The second part of our analysis will look at a sequence of notes taken from the clearest clip from each raga and will look at the most frequently occurring bigrams and trigrams. We will then compare these bigram and trigram frequencies with phrases that we know to be common in each raga and assess the accuracy of this quantification method.

Note Extraction

Our note frequencies for each raga were derived from the Python package librosa’s chromagram method. The chromagram method uses a Short-time Fourier Transform to identify the notes being played from the audio stream.

Given an audio time-series array, this method will assess how the pitch content of the time series is distributed over the twelve chroma bands, or pitches. After normalizing the pitches so all of the audio clips started in C, we extracted the sequence of notes from the chromagram. Librosa’s chromagrams, however, calculate 43 notes for every 1 second of audio provided. However when analyzing a sequence of notes, unlike when analyzing note frequency in general, it was really important that we minimized any notes that were played by accident or were incorrectly picked up by librosa (noise, quite literally). So, in order to minimize noise, we took the most-played note per second (the mode of every 43 notes). Looking at the arrays that generated the chromagram, we were able to isolate the loudest notes played in each second, based on its decibel value, and took the mode of that. Once we had a cohesive sequence of notes, we were able to determine the frequency with which each note of the C major scale was played or sung in any particular raga. This is important because when taking the top 7 most frequently played/sung notes, we were able to identify what the scale of a raga is with a good level of accuracy.

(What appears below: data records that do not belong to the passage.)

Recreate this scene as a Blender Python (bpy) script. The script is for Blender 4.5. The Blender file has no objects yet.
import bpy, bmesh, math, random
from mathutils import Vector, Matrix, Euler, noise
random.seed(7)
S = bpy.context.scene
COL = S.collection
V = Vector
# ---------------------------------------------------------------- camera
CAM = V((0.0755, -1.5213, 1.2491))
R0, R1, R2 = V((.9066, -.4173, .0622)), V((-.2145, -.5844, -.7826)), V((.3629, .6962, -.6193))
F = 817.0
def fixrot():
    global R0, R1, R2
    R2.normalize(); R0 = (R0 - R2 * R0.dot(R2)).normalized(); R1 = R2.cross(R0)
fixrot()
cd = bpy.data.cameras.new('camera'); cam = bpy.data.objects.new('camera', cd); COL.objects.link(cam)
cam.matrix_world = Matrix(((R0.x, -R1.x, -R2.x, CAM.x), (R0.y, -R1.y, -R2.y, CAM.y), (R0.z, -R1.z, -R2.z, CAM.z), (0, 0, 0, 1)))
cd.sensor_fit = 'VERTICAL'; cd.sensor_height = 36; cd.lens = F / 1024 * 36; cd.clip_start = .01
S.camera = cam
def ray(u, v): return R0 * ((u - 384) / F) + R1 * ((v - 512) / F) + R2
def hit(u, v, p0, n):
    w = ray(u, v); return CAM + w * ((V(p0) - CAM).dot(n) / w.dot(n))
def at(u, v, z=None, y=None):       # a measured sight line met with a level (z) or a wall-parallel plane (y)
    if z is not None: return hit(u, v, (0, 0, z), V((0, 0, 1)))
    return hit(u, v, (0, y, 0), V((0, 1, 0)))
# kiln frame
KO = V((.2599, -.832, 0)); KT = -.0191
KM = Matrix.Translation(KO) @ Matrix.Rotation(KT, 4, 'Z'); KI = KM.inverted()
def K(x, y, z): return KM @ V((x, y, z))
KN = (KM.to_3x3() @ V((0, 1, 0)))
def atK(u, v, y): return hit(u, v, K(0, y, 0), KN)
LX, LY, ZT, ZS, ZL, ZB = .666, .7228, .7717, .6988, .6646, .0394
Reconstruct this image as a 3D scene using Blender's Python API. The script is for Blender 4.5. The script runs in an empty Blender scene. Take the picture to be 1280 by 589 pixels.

An example of a chromagram generated from an audio clip from raga Asavari

Part 1: Note Frequencies

Our note frequencies for each raga were derived from the Python package librosa’s chromagram method. In order to normalize our values and to make sure we accounted for artistic variation, we found the frequency of each note that was played for each clip. We then took the average of the frequency per note over all the clips and used that for our final note frequency value. In our visualizations, we display the top 7 most frequent notes. Ideally, these 7 notes would match exactly with the scale of every raga. We repeated this process for every raga.

The frequency of occurance for the top 7 most occuring notes in Asavari

Part 2: Bigram/Trigram Analysis

After normalizing the pitches so all of the audio clips started in C, we extracted the sequence of notes from the chromagram, following the process we used to extract notes to calculate note frequencies.

Once we had our sequence of notes, we removed consecutive duplicates to prevent error while calculating n-grams. This was specifically to prevent n-gram calculation from including consecutive notes because this does not provide very much information about the patterns within the raga. For example, an artist holding the note sa (C) would result in many of the most frequent bi-grams being just a note that was consecutively held.

Calculating n-grams is useful in the scope of our project because it is very helpful in the quantification of ragas. Every raga has phrases (a sequence of notes) that form the identity of the raga. It is often after hearing one of these phrases that a listener is able to identify the raga of a song. Doing an n-gram analysis of a note sequence is a computational replication of the raga-identification method that advanced listeners use.

After removing these consecutive duplicates, we calculated the n-grams in our sequence of notes. Our analysis focuses mostly on the most common bigrams and trigrams found in each raga.

The most frequently occuring bigrams in Asavari

The most frequently occuring trigrams in Asavari

After extracting these features, specifically frequency of note occurrences, and bigrams/trigrams, we were able to start model training.

Model

Once these features were extracted we were able to process them into features that are usable within a model. This involved using a multi-label binarizer to one-hot encode the scales we had generated with the top 7 most frequently played/sung notes in each raga. We multiplied these one-hot encodings with the frequency with which each of these notes were played or sung. We then used these features to classify an “unseen” dataset with a Naive Bayes classifier. We trained our model on 19.5 minutes of training data and 10.5 minutes of testing data per raga.

Results

We believe our results are still in the early stages, but when developed further, could be extremely impactful and applicable to the broader Indian Classical music community. Our project tackles a problem that has existed in the community for quite some time. With a model that can retain its accuracy with a wider variety of ragas, we believe that it would be an extremely useful tool for every Indian classical music listener.

Classification accuracy for ten different ragas

After training several models using 70% of our cleaned audio data and testing with the remaining 30%, we decided to use the Naive Bayes classifier as our final model. With this classifier, we achieved 84.2% accuracy on the test set.

Future Work

While this project analyzed the top 10 ragas in Indian Classical Music, further work can be done to we extend our analysis to the 300+ existing ragas. We also hope to incorporate mood analysis and research with neural nets, so that we can rely on features beyond just note extraction and frequency. Mood analysis would be particularly useful in classification because two ragas can have the same exact scale, but differ in mood (or the way the notes are played), and therefore differ in classification.

Additional research would also include rhythm/tone/timbre analysis. There is currently a lot of work being done in the music research field in regards to rhythm and timbre specifically.